Scene script records

┄┄┄┄┄┄

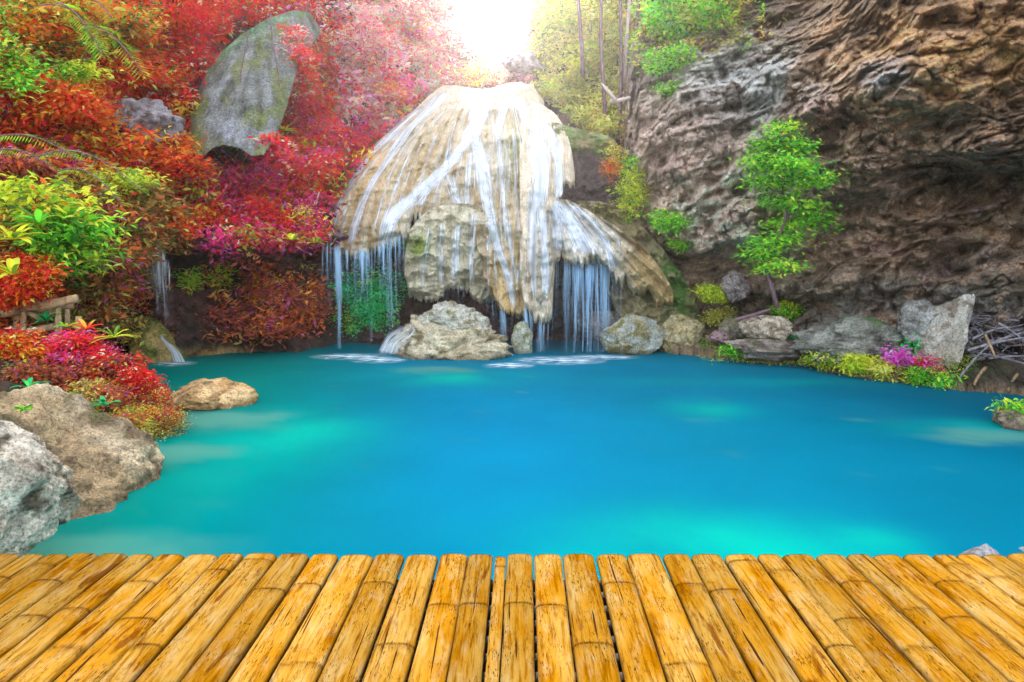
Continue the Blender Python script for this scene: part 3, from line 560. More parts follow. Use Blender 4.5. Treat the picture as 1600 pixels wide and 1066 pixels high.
# running water on the travertine
def stream(pts, Yf, n=60, m=14, lift=.05, cov=1.0, sd_=0):
    pts = np.array(pts, float); k = np.linspace(0, len(pts) - 1, n); j = np.arange(len(pts))
    # smooth the path
    cxp = np.interp(k, j, pts[:, 0]); cyp = np.interp(k, j, pts[:, 1]); w = np.interp(k, j, pts[:, 2])
    ker = np.array([1, 2, 3, 2, 1]) / 9.
    sm = lambda a: np.convolve(np.pad(a, 2, 'edge'), ker, 'valid')
    cxp, cyp, w = sm(cxp), sm(cyp), sm(w)
    w = w * (1 + .35 * pn(v3(k * 1.3, sd_ * 3.3, 0)))
    e = np.linspace(-1, 1, m)[None]; PX = cxp[:, None] + e * w[:, None] * .5; PY = cyp[:, None] + 0 * e
    Yv = Yf(PX, PY) - lift * (1 - .6 * e ** 2)
    V_ = P(PX, PY, Yv); cv = cov * (1 - np.abs(e) ** 2.2) * np.ones((n, 1)) * np.clip(np.minimum(np.linspace(0, 1, n) * 12, np.linspace(1, 0, n) * 7) + .25, 0, 1)[:, None]
    fw = np.stack([e * w[:, None] / F * 10 + 0 * PX, np.linspace(0, n * .08, n)[:, None] + 0 * PX, sd_ * 7.7 + 0 * PX], -1)
    mesh('water_stream', V_, gridfaces(n, m), M_FILM, fall, alpha=cv, flow=fw)
STR = [([(745, 140, 60), (752, 160, 60), (746, 190, 46), (732, 220, 40), (706, 250, 30), (676, 280, 32), (640, 310, 40), (612, 340, 42), (600, 382, 40)], Y1, 1.1),
       ([(700, 140, 50), (672, 170, 34), (640, 200, 26), (612, 240, 18), (585, 280, 18), (564, 320, 22), (552, 360, 26), (548, 388, 22)], Y1, .95),
       ([(660, 165, 14), (618, 205, 16), (580, 240, 14), (552, 280, 15), (530, 320, 18), (516, 365, 20)], Y1, .9),
       ([(720, 235, 30), (690, 275, 28), (665, 300, 30), (650, 325, 26)], Y1, .8),
       ([(742, 210, 34), (752, 250, 36), (758, 300, 34), (768, 350, 26), (782, 400, 24), (796, 440, 22), (804, 482, 16)], Y1, 1.0),
       ([(700, 270, 30), (712, 310, 40), (722, 340, 40)], Y1, .6),
       ([(735, 235, 16), (730, 290, 26), (726, 340, 30)], Y1, .7),
       ([(770, 150, 30), (788, 165, 34), (778, 210, 16), (782, 260, 12), (788, 330, 10), (800, 400, 9), (815, 470, 8)], Y1, .8),
       ([(800, 150, 40), (822, 175, 36), (832, 205, 34), (836, 245, 36)], Y1, 1.1),
       ([(838, 190, 40), (842, 230, 46), (845, 280, 44), (838, 330, 40), (836, 380, 36), (840, 430, 40), (846, 480, 34)], Y3, 1.1),
       ([(850, 190, 24), (866, 220, 26), (872, 255, 24), (874, 290, 18), (872, 310, 16)], Y3, 1.0),
       ([(868, 312, 30), (880, 330, 50), (900, 360, 64), (922, 400, 66)], Y4, 1.0),
       ([(866, 312, 20), (870, 350, 36), (872, 395, 30)], Y4, .8),
       ([(890, 318, 20), (925, 345, 22), (950, 385, 22), (960, 425, 18)], Y4, .9),
       ([(845, 320, 20), (850, 380, 24), (853, 430, 20), (852, 462, 16)], Y4, 1.0),
       ([(715, 350, 14), (712, 400, 18), (710, 440, 12)], Y2, .8), ([(672, 352, 10), (664, 400, 12), (660, 455, 10)], Y2, .6), ([(690, 345, 12), (688, 390, 12), (690, 450, 12)], Y2, .7), ([(762, 360, 14), (764, 410, 14), (766, 458, 10)], Y2, .8), ([(740, 330, 20), (738, 380, 16), (735, 430, 10)], Y2, .6)]
for k, sf_ in enumerate([-.97, -.9, -.8, -.7, -.58, -.48, -.4, -.3, -.2, -.08, .05, .16, .28, .42, .55, .7, .84, -.64, -.34, .35]):
    y0_ = 150 + 60 * abs(math.sin(k * 2.3)); y1_ = {True: 384, False: 330}[sf_ < -.42] if sf_ < -.2 else 460
    pp = []
    for yy in np.linspace(y0_, y1_, 6): xx = 760 + sf_ * float(wL(yy) if sf_ < 0 else wR(yy) * .62); pp.append((xx + 3 * math.sin(yy / 30 + k), yy, 4 + 9 * abs(math.sin(k * 1.7 + yy / 90))))
    STR.append((pp, Y1, (.45 + .3 * abs(math.sin(k * 3.1))) * (1.0 if abs(sf_) > .45 else .8)))
for k, sx_ in enumerate([872, 884, 897, 910, 925, 938, 952, 968]):
    STR.append(([(862 + (sx_ - 870) * .25, 318, 5), (866 + (sx_ - 870) * .6, 345, 9), (sx_ - 2, 375, 9), (sx_ + 3, 404, 7)], Y4, .6))
for k, (p_, f_, c_) in enumerate(STR): stream([(a_, b_, w_ * (.78 if w_ > 20 else .9)) for a_, b_, w_ in p_], f_, cov=c_ * .92, sd_=k, n=80 if len(p_) > 4 else 40)

# falling threads below the lips
R = random.Random(11)
def thread(px, y0, y1, Yd, wpx, cov, spread=1.3, name='water_thread', parent=None, mat=None):
    n = 14; t_ = np.linspace(0, 1, n); w = wpx * R.uniform(.7, 1.7) / F * Yd * .5 * (1 + (spread - 1) * t_) * (1 + .3 * np.sin(t_ * R.uniform(3, 9) + px))
    a = P(px, y0, Yd + .05)
    zb = P(px, y1, Yd)[2] if y1 < 553 else 0.01
    path = np.stack([a[0] + .02 * np.sin(t_ * 3 + px), a[1] - .22 * np.sqrt(t_), a[2] + (zb - a[2]) * t_], -1)
    e = np.linspace(-1, 1, 7); V_ = path[:, None] + np.stack([e[None] * w[:, None], -.03 * (1 - e[None] ** 2) * np.ones((n, 1)), np.zeros((n, 7))], -1)
    cv = (1 - np.abs(e[None]) ** 1.5) * cov * R.uniform(.62, 1.0) * (1 - .55 * t_[:, None]) * np.clip(t_ * 10 + .5, 0, 1)[:, None] * ((1 - t_)[:, None] ** .7 if y1 < 553 else 1)
    fw = np.stack([e[None] * w[:, None], (a[2] - path[:, 2])[:, None] + 0 * e[None], px + 0 * V_[..., 0]], -1)
    mesh(name, V_, gridfaces(n, 7), mat or M_FALL, parent or fall, alpha=cv, flow=fw)
for px, w, c_, y1 in [(505, 3, .7, 480), (513, 5, .7, 520), (528, 12, 1.0, 556), (541, 4, .6, 450), (556, 5, .6, 470), (566, 11, 1.0, 500), (573, 6, .9, 540), (586, 5, .7, 430), (592, 8, .9, 470), (601, 6, .9, 480), (612, 4, .7, 430), (616, 4, .8, 420), (623, 3, .6, 420), (652, 2, .7, 380), (655, 2, .6, 370), (664, 2, .5, 390)]:
    thread(px, interp(px, BOT1) - 4, y1, 19.5, w * 1.25, c_)
for k in range(26):
    px = 504 + k * 5.0 + R.uniform(-2, 2); thread(px, interp(px, BOT1) - 6, R.choice([470, 540, 552, 556, 556]), 19.55, R.choice([2, 3, 4, 9]), R.uniform(.45, .8))
for px, w, c_, y1 in [(694, 1.5, .5, 480), (701, 2, .6, 490), (708, 1.5, .6, 500), (716, 2, .6, 490), (724, 1.5, .6, 500), (760, 2, .6, 510), (771, 3, .8, 540), (776, 2, .6, 550), (785, 7, 1.0, 556), (790, 3, .8, 556), (800, 2, .6, 556)]:
    thread(px, interp(px, [(690, 440), (730, 445), (760, 450), (800, 478)]), y1, 19.2, w * 1.3, c_)
for px, w, c_ in [(822, 5, 1.0), (829, 4, .8), (845, 9, 1.0), (850, 4, .8), (857, 3, .8), (862, 2, .6)]:
    thread(px, 478, 556, 19.0, w * 1.3, c_)
for k in range(38):
    px = 868 + k * 2.7 + R.uniform(-3, 3); strong = 895 < px < 960
    thread(px, interp(px, [(866, 400), (915, 408), (950, 408), (975, 440)]) - 2, 556 if R.random() < .55 else R.uniform(500, 552), 18.9 + R.uniform(-.1, .15), R.choice([2, 2.5, 3, 6, 10]) * (1.3 if strong else .8), R.uniform(.6, 1.0) if strong else R.uniform(.5, .75))
for k in range(14):   # water veiling the left side of the cream boulder
    px = 592 + k * 3.2
    pa = [(655 - k * .5, 506 + k * .8, 4), (628 + k * .9, 510 + k * 1.5, 6), (604 + k * 1.4, 526 + k * 1.2, 8), (590 + k * 2.0, 556, 10)]
    stream(pa, lambda a, b_: 17.55 + 0 * a - .2 * sst(510, 556, b_) , n=20, m=6, cov=.4, sd_=k)
stream([(786, 545, 10), (795, 556, 26), (800, 566, 40)], lambda a, b_: 18.2 + 0 * a, n=16, m=10, cov=.75)

# foam where the water lands
def foam(px, py, rx, ry, cov, label):
    g = G(px, py); n = 24; th = np.linspace(0, 2 * math.pi, 40)[None]; r = np.linspace(0.001, 1, n)[:, None]
    V_ = v3(g[0] + r * np.cos(th) * rx, g[1] + r * np.sin(th) * ry, .012 + .02 * (1 - r) + 0 * th)
    tag(mesh('foam', V_, gridfaces(n, 40)[:, ::-1], M_FOAM, alpha=cov * (1 - r ** 1.5) * np.ones((1, 40)), origin=(g[0], g[1], 0)), label, 'foam', 'patches of foam where the water lands', 'stuff')
foam(545, 558, 1.1, .6, 1.3, 'white foam below the left threads of the fall'); foam(592, 563, .8, .6, 1.3, 'white foam left of the cream boulder'); foam(795, 572, .7, .5, 1.3, 'white foam right of the cream boulder')
foam(875, 564, 1.3, .75, 1.3, 'white foam below the white column'); foam(940, 559, 1.1, .5, 1.2, 'white foam below the right threads of the fall'); foam(272, 569, .6, .5, 1.3, 'white foam below the small side fall')

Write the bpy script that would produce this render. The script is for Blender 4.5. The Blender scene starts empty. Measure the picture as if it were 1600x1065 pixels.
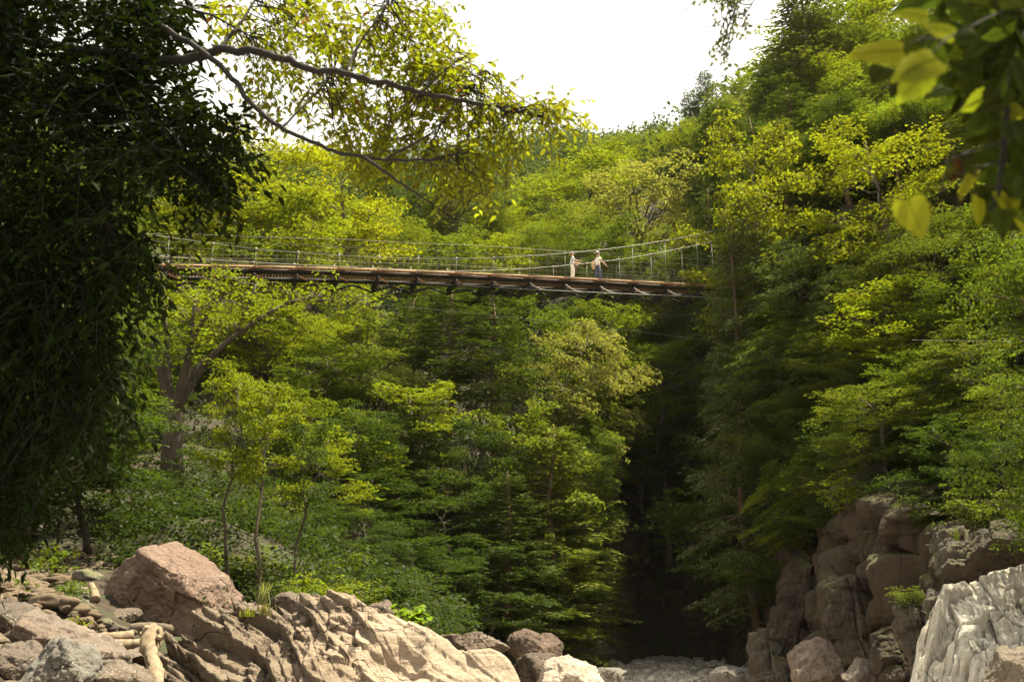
import bpy, bmesh, math, random
import numpy as np
from mathutils import Vector, Matrix

SC = bpy.context.scene
COL = SC.collection
R = math.radians
PITCH = R(16.1); F = 1555.0; CAMZ = 1.6
cP, sP = math.cos(PITCH), math.sin(PITCH)

# ------------------------------------------------------------------ camera maths
def at(px, py, Y):
    """world point seen at photo pixel (px,py) (1600x1065) at world distance Y"""
    u = (px-800)/F; v = (532.5-py)/F
    k = Y/(cP - v*sP)
    return np.array([u*k, Y, CAMZ + (v*cP + sP)*k])
def x_at(px, py, Y): return at(px, py, Y)[0]
def z_at(py, Y): return at(800, py, Y)[2]
def ppm(Y, py=532):      # pixels per metre at distance Y
    v = (532.5-py)/F
    return F*(cP - v*sP)/Y

# ------------------------------------------------------------------ noise
def _hash(ix, iy, iz, seed):
    h = (ix.astype(np.int64)*374761393 + iy.astype(np.int64)*668265263 + iz.astype(np.int64)*2147483647 + seed*1274126177) & 0xffffffff
    h = ((h ^ (h >> 13))*1274126177) & 0xffffffff
    h = ((h ^ (h >> 16))*2246822519) & 0xffffffff
    return ((h ^ (h >> 15)) & 0xffffff)/float(0xffffff)
def vnoise(p, seed=0):
    i = np.floor(p); f = p-i; f = f*f*(3-2*f)
    ix, iy, iz = i[:,0], i[:,1], i[:,2]
    r = 0
    for dx in (0,1):
        wx = f[:,0] if dx else 1-f[:,0]
        for dy in (0,1):
            wy = f[:,1] if dy else 1-f[:,1]
            for dz in (0,1):
                wz = f[:,2] if dz else 1-f[:,2]
                r = r + wx*wy*wz*_hash(ix+dx, iy+dy, iz+dz, seed)
    return r*2-1
def fbm(p, octv=4, seed=0, gain=.5):
    a, s, r = 1.0, 1.0, 0
    for o in range(octv):
        r = r + a*vnoise(p*s+o*17.3, seed+o); a *= gain; s *= 2.03
    return r
def worley(p, seed=0):
    """F1, F2, cell random"""
    i = np.floor(p)
    d1 = np.full(len(p), 9.0); d2 = np.full(len(p), 9.0); idr = np.zeros(len(p))
    for dx in (-1,0,1):
        for dy in (-1,0,1):
            for dz in (-1,0,1):
                c = i + np.array([dx,dy,dz])
                jx = _hash(c[:,0],c[:,1],c[:,2],seed+1); jy = _hash(c[:,0],c[:,1],c[:,2],seed+2); jz = _hash(c[:,0],c[:,1],c[:,2],seed+3)
                q = c + np.stack([jx,jy,jz],1)
                d = np.sqrt(((p-q)**2).sum(1))
                near = d < d1
                d2 = np.where(near, d1, np.minimum(d2, d))
                idr = np.where(near, jx, idr)
                d1 = np.where(near, d, d1)
    return d1, d2, idr
def facets(p, seed=0):
    """broken planar facets: F2-F1, cell random, height of a randomly tilted plane inside each cell"""
    i = np.floor(p); n=len(p)
    d1 = np.full(n, 9.0); d2 = np.full(n, 9.0); idr = np.zeros(n); lo=np.zeros((n,3)); h=[np.zeros(n) for _ in range(3)]
    for dx in (-1,0,1):
        for dy in (-1,0,1):
            for dz in (-1,0,1):
                c = i + np.array([dx,dy,dz]); J=[_hash(c[:,0],c[:,1],c[:,2],seed+k) for k in (1,2,3)]
                v = p-(c+np.stack(J,1)); d=np.sqrt((v**2).sum(1)); near=d<d1
                d2=np.where(near,d1,np.minimum(d2,d)); d1=np.where(near,d,d1)
                lo=np.where(near[:,None],v,lo); idr=np.where(near,J[0],idr)
                for k in range(3): h[k]=np.where(near,J[k],h[k])
    t=np.stack([np.modf(h[k]*(13.7+k*57.3))[0]-.5 for k in range(3)],1)
    return d2-d1, idr, (lo*t).sum(1)*2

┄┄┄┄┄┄

Problem: Taking the entries above, extract every line from the one bearing "Write the bpy" through the one bearing "return F*(cP - v*sP)/Y", exactly, with no pictures.

Response to this exercise:
Write the bpy script that would produce this render. The script is for Blender 4.5. The Blender scene starts empty. Measure the picture as if it were 1600x1065 pixels.
import bpy, bmesh, math, random
import numpy as np
from mathutils import Vector, Matrix

SC = bpy.context.scene
COL = SC.collection
R = math.radians
PITCH = R(16.1); F = 1555.0; CAMZ = 1.6
cP, sP = math.cos(PITCH), math.sin(PITCH)

# ------------------------------------------------------------------ camera maths
def at(px, py, Y):
    """world point seen at photo pixel (px,py) (1600x1065) at world distance Y"""
    u = (px-800)/F; v = (532.5-py)/F
    k = Y/(cP - v*sP)
    return np.array([u*k, Y, CAMZ + (v*cP + sP)*k])
def x_at(px, py, Y): return at(px, py, Y)[0]
def z_at(py, Y): return at(800, py, Y)[2]
def ppm(Y, py=532):      # pixels per metre at distance Y
    v = (532.5-py)/F
    return F*(cP - v*sP)/Y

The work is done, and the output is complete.